Actors from the Other Side of the Pond to perform at SMC This Weekend

Shakespeare lovers rejoice! This Saturday night, a performance of "The Winter's Tale" by the Actors From The London Stage will take place at 7 p.m. at the new Broad Stage.

Actors Robert Montford, Eunice Roberts, Bill Hoyland, Erin Brodie and Matt Douglas held a Q & A session at the Concert Hall yesterday to talk more about the play to students.

Presented by the SMC Associates and introduced by the Chair of the English Department Susan Sterr, the Shakespearian actors spoke to the crowd of students who attended the event.

The actors each talked a little about how they got involved with the AFTLS, a troupe of London actors that have been around since 1975. The actors auditioned to be in the tour, which always has at least two "veterans" in the staff to help the newer actors acclimate to their intensive schedule.

Besides putting on the play, the AFTLS visited and will visit different SMC classrooms to talk more about their experiences as actors in their 10 weeks 10 cities US tour. The company puts a play twice a year, during the spring and the fall, for eight to ten weeks.

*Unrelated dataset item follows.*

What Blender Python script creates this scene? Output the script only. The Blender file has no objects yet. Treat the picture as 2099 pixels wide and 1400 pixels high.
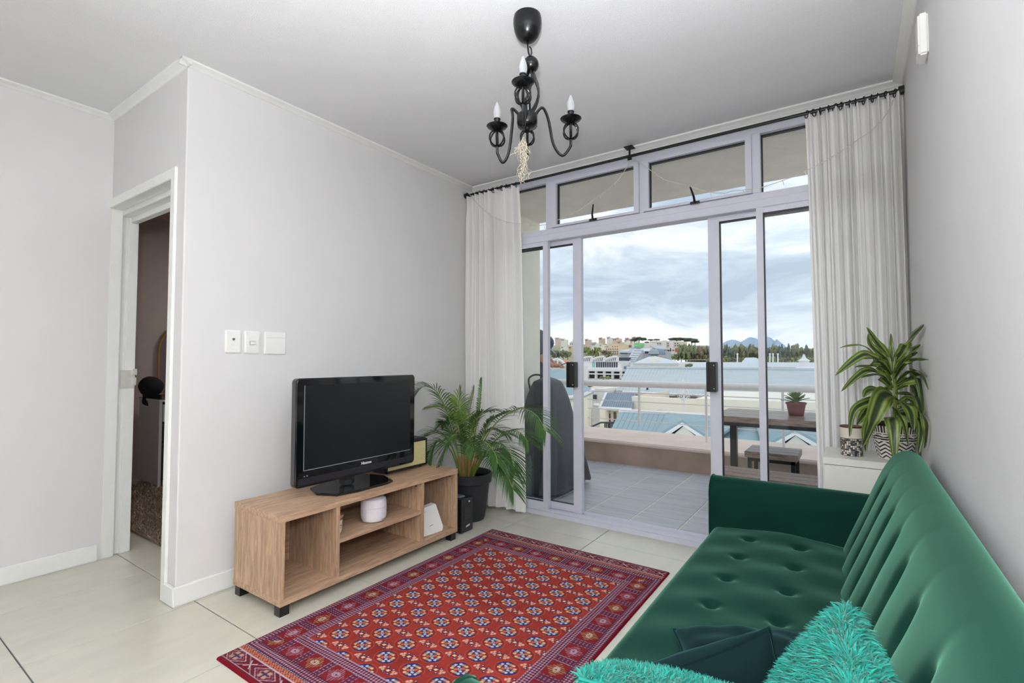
import bpy, bmesh, math, random
import numpy as np
from mathutils import Vector, Matrix
R = math.radians
random.seed(7); rng = np.random.default_rng(7)
scene = bpy.context.scene
C = scene.collection

# ------------------------------------------------------------------ camera, sky, lights, exposure
YAW, PITCH, ROLL, FPX = R(-34.668), R(2.09), R(-0.052), 1016.2
cy_, sy_ = math.cos(YAW), math.sin(YAW)
FW = Vector((sy_*math.cos(PITCH), cy_*math.cos(PITCH), math.sin(PITCH)))
RT = Vector((cy_, -sy_, 0)); DN = FW.cross(RT)
R2 = RT*math.cos(ROLL) + DN*math.sin(ROLL); D2 = FW.cross(R2)
EYE = Vector((0, 0, 1.14))
cd = bpy.data.cameras.new('camera'); cam = bpy.data.objects.new('camera', cd); C.objects.link(cam)
cd.sensor_width = 36; cd.sensor_fit = 'HORIZONTAL'; cd.lens = FPX/2099*36
cd.clip_start = .05; cd.clip_end = 9000
m = Matrix((( R2.x, -D2.x, -FW.x, EYE.x), (R2.y, -D2.y, -FW.y, EYE.y), (R2.z, -D2.z, -FW.z, EYE.z), (0, 0, 0, 1)))
cam.matrix_world = m
scene.camera = cam
def at(px, py, Y):                      # the point of the picture that lies at depth Y (metres beyond the camera, world y)
    d = FW + R2*((px-1049.5)/FPX) + D2*((py-700)/FPX)
    return EYE + d*((Y-EYE.y)/d.y)

w = bpy.data.worlds.new('sky'); scene.world = w; w.use_nodes = True
nt = w.node_tree; N = nt.nodes; L = nt.links; N.clear()
def nn(nt, t, **k):
    n = nt.nodes.new(t)
    for a, b in k.items():
        if a in n.inputs and not hasattr(n, a): n.inputs[a].default_value = b
        else: setattr(n, a, b)
    return n
tc = nn(nt, 'ShaderNodeTexCoord'); sep = nn(nt, 'ShaderNodeSeparateXYZ'); L.new(tc.outputs['Generated'], sep.inputs[0])
mp = nn(nt, 'ShaderNodeMapping'); mp.inputs['Scale'].default_value = (3.0, 3.0, 11); mp.inputs['Rotation'].default_value = (R(4), R(5), 0)
mp.inputs['Location'].default_value = (2.3, .4, 1.15)
L.new(tc.outputs['Generated'], mp.inputs[0])
no = nn(nt, 'ShaderNodeTexNoise'); no.inputs['Scale'].default_value = 1.1; no.inputs['Detail'].default_value = 7; no.inputs['Roughness'].default_value = .56; no.inputs['Distortion'].default_value = .5
L.new(mp.outputs[0], no.inputs['Vector'])
# cloud cover: thin over the horizon, a bluer gap higher, then an even veil
cr = nn(nt, 'ShaderNodeValToRGB'); e = cr.color_ramp
e.elements[0].position = 0.0; e.elements[0].color = (.42,.42,.42,1)
for p, v in ((.030,.34),(.070,.27),(.10,.14),(.13,.03),(.165,.05),(.21,.13),(.28,.19),(.45,.22)):
    q = e.elements.new(p); q.color = (.5+v*.5,)*3+(1,)
e.elements[-1].position = 1; e.elements[-1].color = (.62,.62,.62,1)
e.elements[0].color = (.68,.68,.68,1)
L.new(sep.outputs[2], cr.inputs[0])
ad = nn(nt, 'ShaderNodeMath', operation='ADD'); L.new(no.outputs[0], ad.inputs[0]); L.new(cr.outputs[0], ad.inputs[1])
c2 = nn(nt, 'ShaderNodeValToRGB'); e = c2.color_ramp
e.elements[0].position = .78; e.elements[0].color = (.41,.50,.60,1)
e.elements[1].position = 1.0; e.elements[1].color = (.80,.795,.775,1)
q = e.elements.new(.86); q.color = (.55,.63,.71,1)
q = e.elements.new(.92); q.color = (.70,.76,.81,1)
mr = nn(nt, 'ShaderNodeMath', operation='MULTIPLY'); mr.inputs[1].default_value = .82
L.new(ad.outputs[0], mr.inputs[0]); L.new(mr.outputs[0], c2.inputs[0])
bg = nn(nt, 'ShaderNodeBackground'); bg.inputs[1].default_value = 1.34
L.new(c2.outputs[0], bg.inputs[0]); wo = nn(nt, 'ShaderNodeOutputWorld'); L.new(bg.outputs[0], wo.inputs[0])

def area(name, loc, rot, sx, sy, power, col=(1,1,1)):
    l = bpy.data.lights.new(name, 'AREA'); l.shape = 'RECTANGLE'; l.size = sx; l.size_y = sy; l.energy = power; l.color = col
    o = bpy.data.objects.new(name, l); o.location = loc; o.rotation_euler = rot; C.objects.link(o); return o
# unseen fill panels added behind the camera to lift the room
area('ceiling_fill_light', (-2.85, -1.6, 2.50), (R(10), R(-10), 0), 1.2, 1.8, 12, (1, .99, .98))
area('rear_fill_light', (-.17, -2.75, 1.35), (R(92), 0, R(14)), .72, 2.3, 22, (.98, .99, 1))
area('bedroom_fill_light', (-4.6, 3.2, 2.4), (0, 0, 0), .4, .4, 16, (1, .93, .9))  # unseen fill added to brighten the dark bedroom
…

The five actors divide amongst themselves the 22 characters in the play. "We do not cut (parts of the play) to make it convenient for five people" said Montford who plays, among others the lead King Leontes.

"What makes us different from other plays is that we have no director." Brodie said.
"That allows us to be our choice and our decisions, not looking over at the director who has the ultimate decision. This makes us unique" Roberts added, As well as no director and minimal props and costumes, and all of us are on the stage all the time.
When asked if they improvise or change any of the play in order to give it a different spin, Hoyland said "Our job is not to have a new vision of it, our job is to tell the story."

But what about those who don't understand the old English used in the play that may scare some people away? "Don't try to take in every word." Montford said. What I used to do when I didn't understand the language is to whisper to myself. Eventually I began to understand what Shakespeare was trying to say."

If you have never seen a play by Shakespeare this is the opportunity to see it in a more intimate way, don't miss this rare chance.